*Exercise task:* Look below. Copy each line that has "scene" in it.
═══ Data provided ═══
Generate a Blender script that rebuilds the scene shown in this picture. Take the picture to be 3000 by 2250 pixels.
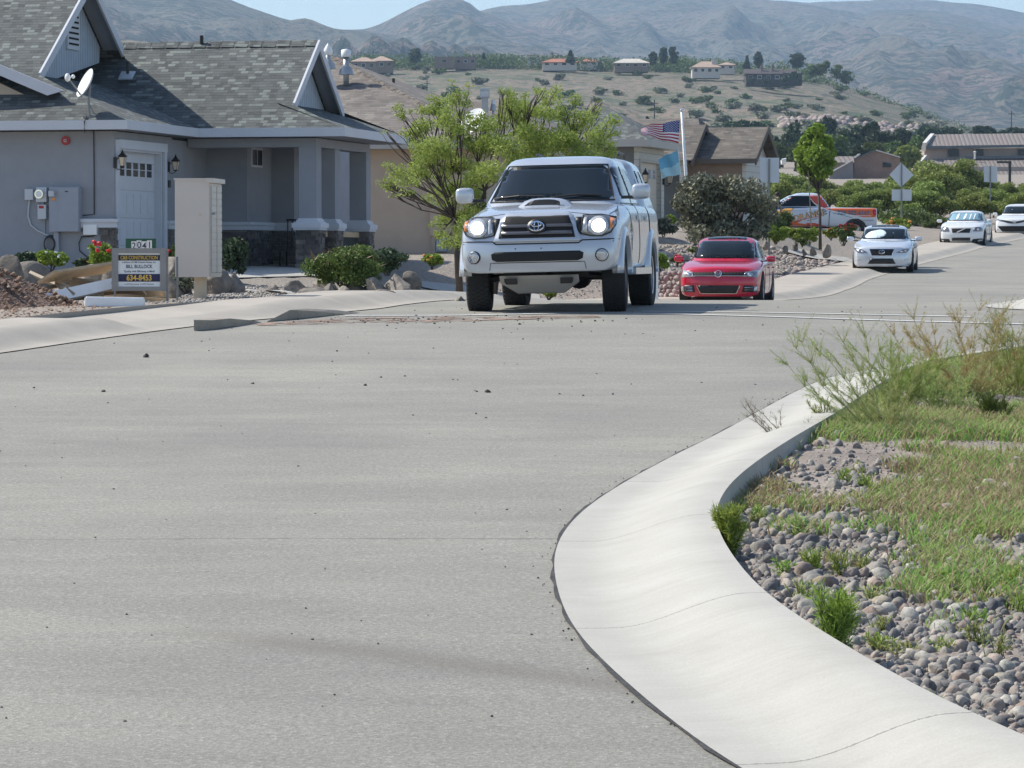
import bpy, bmesh, math, random
import numpy as np
from mathutils import Vector, Matrix, noise
from mathutils.geometry import delaunay_2d_cdt
from mathutils.bvhtree import BVHTree
R = math.radians
for o in list(bpy.data.objects): bpy.data.objects.remove(o)
scene = bpy.context.scene
# ------------------------------------------------------------------ camera
F = 10175.0; PITCH = math.atan(365/F)
cam = bpy.data.cameras.new('camera'); camo = bpy.data.objects.new('camera', cam)
scene.collection.objects.link(camo); scene.camera = camo
camo.location = (0, 0, 0); camo.rotation_euler = (R(90)-PITCH, 0, 0)
cam.sensor_width = 36; cam.lens = 36*F/3000; cam.clip_start = .5; cam.clip_end = 30000
scene.render.resolution_x = 1024; scene.render.resolution_y = 768
# ------------------------------------------------------------------ light
EXPO = 0.55; SUNW = 4.3; SKYW = 0.128
SUN_DIR = Vector((-.93, .36, 0)).normalized()*math.cos(R(47)) + Vector((0, 0, math.sin(R(47))))
w = bpy.data.worlds.new('World'); scene.world = w; w.use_nodes = True
nt = w.node_tree; bgn = nt.nodes['Background']
sky = nt.nodes.new('ShaderNodeTexSky'); sky.sky_type = 'NISHITA'; sky.sun_disc = False
sky.sun_elevation = R(47); sky.sun_rotation = math.atan2(SUN_DIR.x, SUN_DIR.y)
sky.altitude = 1000; sky.air_density = 1.0; sky.dust_density = 1.6; sky.ozone_density = 1.0
nt.links.new(sky.outputs[0], bgn.inputs[0]); bgn.inputs[1].default_value = SKYW
sl = bpy.data.lights.new('sun', 'SUN'); sl.energy = SUNW; sl.angle = R(.5); sl.color = (1, .945, .84)
so = bpy.data.objects.new('sun', sl); scene.collection.objects.link(so)
so.rotation_euler = SUN_DIR.to_track_quat('Z', 'Y').to_euler()
scene.view_settings.view_transform = 'Standard'; scene.view_settings.look = 'None'
scene.view_settings.exposure = EXPO; scene.view_settings.gamma = 1
try:
    scene.cycles.volume_bounces = 0; scene.cycles.max_bounces = 6
    scene.cycles.transparent_max_bounces = 8
except Exception: pass
# ------------------------------------------------------------------ helpers
rnd = random.Random(7)
COL = scene.collection
WM = {}
def tag(o, label=None, cat=None, group=None, kind=None):
    if label: o['label'] = label
    if cat: o['category'] = cat
    if group: o['group'] = group
    if kind: o['kind'] = kind
    return o
def empty(name, loc, label, cat, rotz=0, group=None, rot=None):
    o = bpy.data.objects.new(name, None); COL.objects.link(o)
    o.location = loc; o.rotation_euler = rot if rot else (0, 0, rotz)
    o.empty_display_size = .2
    WM[o.name] = Matrix.Translation(Vector(loc)) @ o.rotation_euler.to_matrix().to_4x4()
    return tag(o, label, cat, group)
def uvs_auto(me):
    uvl = me.uv_layers.new(name='UVMap')
    for p in me.polygons:
        n = p.normal
        if abs(n.z) > .999: U = Vector((1, 0, 0)); V = Vector((0, 1, 0))
        else:
            U = Vector((0, 0, 1)).cross(n).normalized(); V = n.cross(U)
        for li in p.loop_indices:
            c = me.vertices[me.loops[li].vertex_index].co
            uvl.data[li].uv = (c.dot(U), c.dot(V))
def mk(name, V, Fc, mats, parent=None, local=False, smooth=False, mi=None, auto=False, origin=None, uv=None):
    V = np.asarray([tuple(v) for v in V] if not isinstance(V, np.ndarray) else V, dtype=float).reshape(-1, 3)
    me = bpy.data.meshes.new(name)
    worldV = V
    loc = Vector((0, 0, 0))
    if not local:
        if parent is not None:
            M = np.array(WM[parent.name].inverted())
            V = V @ M[:3, :3].T + M[:3, 3]
        else:
            if origin is None:
                mn = V.min(0); mx = V.max(0)
                loc = Vector(((mn[0]+mx[0])/2, (mn[1]+mx[1])/2, mn[2]))
            else: loc = Vector(origin)
            V = V-np.array(loc)
    if isinstance(Fc, np.ndarray):
        nf, k = Fc.shape
        me.vertices.add(len(V)); me.vertices.foreach_set('co', V.ravel())
        me.loops.add(nf*k); me.loops.foreach_set('vertex_index', Fc.ravel().astype(np.int32))
        me.polygons.add(nf); me.polygons.foreach_set('loop_start', np.arange(0, nf*k, k, dtype=np.int32))
        me.update(calc_edges=True)
    else:
        me.from_pydata([tuple(v) for v in V], [], [list(f) for f in Fc]); me.update()
    if not isinstance(mats, (list, tuple)): mats = [mats]
    for m in mats: me.materials.append(m)
    if mi is not None:
        me.polygons.foreach_set('material_index', np.asarray(mi, dtype=np.int32))
    if smooth: me.polygons.foreach_set('use_smooth', [True]*len(me.polygons))
    if auto: uvs_auto(me)
    if uv is not None:
        l = me.uv_layers.new(name='UVMap'); vi = np.zeros(len(me.loops), dtype=np.int32)
        me.loops.foreach_get('vertex_index', vi); l.data.foreach_set('uv', np.asarray(uv)[vi].ravel())
    o = bpy.data.objects.new(name, me); COL.objects.link(o)
    if parent is not None:
        o.parent = parent; WM[o.name] = WM[parent.name]
    else:
        o.location = loc; WM[o.name] = Matrix.Translation(loc)
    return o
class MB:
    def __init__(s): s.V = []; s.F = []; s.M = []
    def add(s, V, Fc, m=0):
        b = len(s.V); s.V += [tuple(v) for v in V]; s.F += [[i+b for i in f] for f in Fc]; s.M += [m]*len(Fc); return s
    def box(s, c, size, m=0, rot=None, fr=None):
        hx, hy, hz = [a/2 for a in size]
        P = [Vector((x, y, z)) for x in (-hx, hx) for y in (-hy, hy) for z in (-hz, hz)]
        if rot is not None: P = [rot @ p for p in P]
        P = [p+Vector(c) for p in P]
        if fr is not None: P = [fr(p) for p in P]
        return s.add(P, [(0, 1, 3, 2), (4, 6, 7, 5), (0, 4, 5, 1), (2, 3, 7, 6), (0, 2, 6, 4), (1, 5, 7, 3)], m)
    def bb(s, a, b, m=0, fr=None):
        c = [(a[i]+b[i])/2 for i in range(3)]; z = [abs(b[i]-a[i]) for i in range(3)]
        return s.box(c, z, m, fr=fr)
    def prism(s, poly, vec, m=0):
        n = len(poly); vec = Vector(vec); P = [Vector(p) for p in poly]
        return s.add(P+[p+vec for p in P], [list(range(n))[::-1], list(range(n, 2*n))]+[(i, (i+1) % n, n+(i+1) % n, n+i) for i in range(n)], m)
    def tube(s, path, rad, n=6, m=0, cap=True):
        path = [Vector(p) for p in path]
        if not isinstance(rad, (list, tuple)): rad = [rad]*len(path)
        V = []
        up = Vector((.13, .21, .97))
        for i, p in enumerate(path):
            d = (path[min(i+1, len(path)-1)]-path[max(i-1, 0)])
            d = d.normalized() if d.length > 1e-9 else Vector((0, 0, 1))
            a = d.cross(up)
            if a.length < .1: a = d.cross(Vector((1, 0, 0)))
            a.normalize(); b = d.cross(a)
            for k in range(n):
                t = 2*math.pi*k/n; V.append(p+rad[i]*(math.cos(t)*a+math.sin(t)*b))
        Fc = [(i*n+k, i*n+(k+1) % n, (i+1)*n+(k+1) % n, (i+1)*n+k) for i in range(len(path)-1) for k in range(n)]
        if cap: Fc += [list(range(n))[::-1], [(len(path)-1)*n+k for k in range(n)]]
        return s.add(V, Fc, m)
    def lathe(s, prof, M, n=24, m=0):
        # prof: (r, h) about local z; M matrix
        V = []; k = len(prof)
        for j in range(n):
            t = 2*math.pi*j/n
            for r, h in prof: V.append(M @ Vector((r*math.cos(t), r*math.sin(t), h)))
        Fc = [(j*k+i, ((j+1) % n)*k+i, ((j+1) % n)*k+i+1, j*k+i+1) for j in range(n) for i in range(k-1)]
        return s.add(V, Fc, m)
    def ell(s, c, r, m=0, nu=12, nv=8, rot=None):
        V = []
        for i in range(nv+1):
            a = math.pi*i/nv
            for j in range(nu):
                b = 2*math.pi*j/nu
                p = Vector((r[0]*math.sin(a)*math.cos(b), r[1]*math.sin(a)*math.sin(b), r[2]*math.cos(a)))
                if rot is not None: p = rot @ p
                V.append(p+Vector(c))
        Fc = [(i*nu+j, (i+1)*nu+j, (i+1)*nu+(j+1) % nu, i*nu+(j+1) % nu) for i in range(nv) for j in range(nu)]
        return s.add(V, Fc, m)
    def build(s, name, mats, parent=None, **k):
        if len(s.V) == 0: return None
        return mk(name, s.V, s.F, mats, parent, mi=s.M if isinstance(mats, (list, tuple)) else None, **k)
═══
*Exercise output:*
Generate a Blender script that rebuilds the scene shown in this picture. Take the picture to be 3000 by 2250 pixels.
scene = bpy.context.scene
scene.collection.objects.link(camo); scene.camera = camo
scene.render.resolution_x = 1024; scene.render.resolution_y = 768
w = bpy.data.worlds.new('World'); scene.world = w; w.use_nodes = True
so = bpy.data.objects.new('sun', sl); scene.collection.objects.link(so)
scene.view_settings.view_transform = 'Standard'; scene.view_settings.look = 'None'
scene.view_settings.exposure = EXPO; scene.view_settings.gamma = 1
    scene.cycles.volume_bounces = 0; scene.cycles.max_bounces = 6
    scene.cycles.transparent_max_bounces = 8
COL = scene.collection